Numbers Game, January-February 2016

19 Jan 16

Facts and figures from the Jan/Feb 2016 edition of Public Finance, including employment trends, pensions, cool welcomes across Europe, the perils of perception and a postmortem of election polling

Up the workers


Employment trends


Figures from the Office for National Statistics reveal how employment patterns have shifted over the past decade. Levels of full-time employment have recovered from the battering inflicted by the downturn and now stand higher than the pre-recession peak, but the most marked change is the increase in self-employment, which reached 4.6 million people in the 2013-14 tax year.

Note that the self-employed line includes all varieties of working hours. The dedicated part-time trend line, for example, relates only to employees working part-time. Also note that temporary employees can work full- or part-time and are counted in each applicable line.


Save yourself


Self-employed pension savings decline


Pensions provider Prudential has crunched numbers from HMRC and ONS to assess the future prospects of the nation’s self-employed. Even as self-employment has been rising over the past decade, the number paying into a personal pension has been trailing away. The proportion contributing to a retirement fund has fallen from over a third in 2001 to now stand at 9%, or about 1 in 11 self-employed people.

The figures suggest that most self-employed people are finding it increasingly hard to generate enough income to save for the future, a notion corroborated by Prudential research from 2014. There is, alas, no equivalent of auto-enrolment for the self-employed though there is tax relief on contributions.

Problems loom not just for the individuals involved but for taxpayers. Costs will surely arise either via future welfare provision or through increased incentives to encourage the self-employed to get saving.


Ups and downs


Public sector employment trends


Public sector cuts over the past five years have triggered some dramatic drops in headcount across the public sector, with local government hit particularly hard in percentage terms, down by a fifth. Within local government, non-NHS health and social work employment has fallen by more than a quarter. NHS and education employment, by contrast, has been rising recently.

As of March 2015, when the most recent numbers were collected, local government employed the equivalent 1.7 million full time posts, the NHS 1.4 million, education 1.1 million and the civil service 0.4 million.


Altruism versus jingoism


Attitudes to EU employee mobility


YouGov recently asked two separate samples of people essentially the same question, but posed from opposite ends of the telescope.

One group was asked whether citizens of their own country should be able to live and work wherever they please within the EU. Unsurprisingly, the majority of people felt that they and their fellow citizens should continue to enjoy this freedom.

The second group were asked the corollary: should citizens of other EU nations be free to come to your country as a place to live and work?
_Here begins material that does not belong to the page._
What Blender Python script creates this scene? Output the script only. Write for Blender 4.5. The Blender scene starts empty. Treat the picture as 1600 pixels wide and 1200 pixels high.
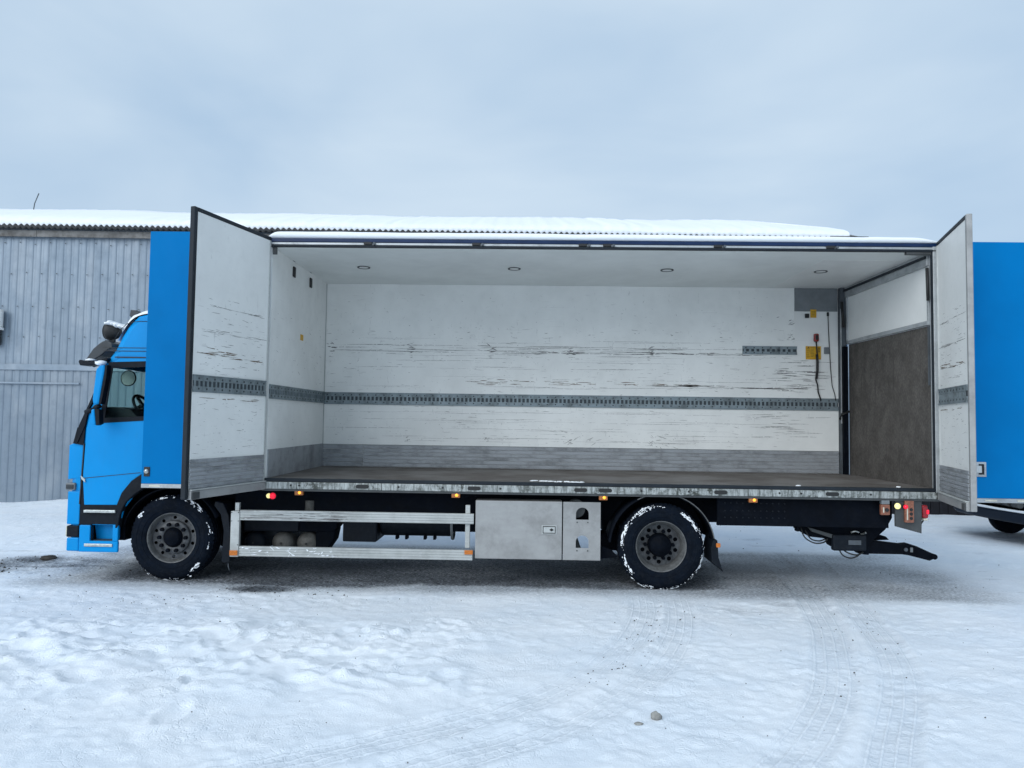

The results this time around were markedly more cautious.

Respondents in Norway and Britain produced the biggest disparity between the warm welcome expected abroad versus the cold shoulder offered to foreigners.


Stay at home surplus


Perils of Perception


Britain’s housing problems may be bad, but they are not as bad as most Britons think they are. Asked what proportion of adults aged 25-34 are still living with their parents, the British public guessed at 43%. The reality is a markedly less coddled 14%.

This misconception is culled from Ipsos Mori’s Perils of Perception survey, which plumbs the gulf between facts and thoughts among citizens in 33 nations. The above question is one where Britain leads the world in being way out of whack.

In most other topics, Britain puts in a midfield appearance – with public opinion simply being unfamiliar with the facts, rather than in a different postcode. We think the average Briton is 51 years old, when the average age is 40, probably because of worries about an ageing society. And yet simultaneously we manage to believe that 27% of the population is under 14, when the real figure is 17%, no doubt due to concerns about childcare and school places.

At least we are not as muddled as the Japanese, who conjured up the biggest disparity in the survey. Asked how many of their compatriots live in a rural setting, they plumped for 56%, when the actual figure is about 7%. Being out by almost half the population is a pretty big margin for error.


Sample skew


YouGov has published a post-mortem examination of its general election polling, which along with rivals predicted a hung parliament and not the Conservative victory that actually unfolded.

The pollster’s rake through the ashes found no evidence of so-called shy Tories, reluctant to admit their intention to vote blue. However, it did uncover errors and invalid assumptions in sample selection. For example, newspaper readership was used as indicator of political engagement and thus likelihood of voting, a chain of logic with an obvious flaw given today’s digital media.

YouGov also thinks it made mistakes in sample selection. People aged 18-24 with a keen interest in politics, who as a group tend to support Labour, were over-represented by a factor of four, YouGov now estimates. People over 65, who are very likely to vote – and to vote Tory – were similarly under-represented in the pre-election polls. Together, flaws in age distribution and political interest account for two thirds of the discrepancy between the polls and the outcome. An increasing reluctance to participate in polls may explain the rest.

With local and devolved elections due this May, it will soon become clear if the pollsters have managed to put their spreadsheets back in order.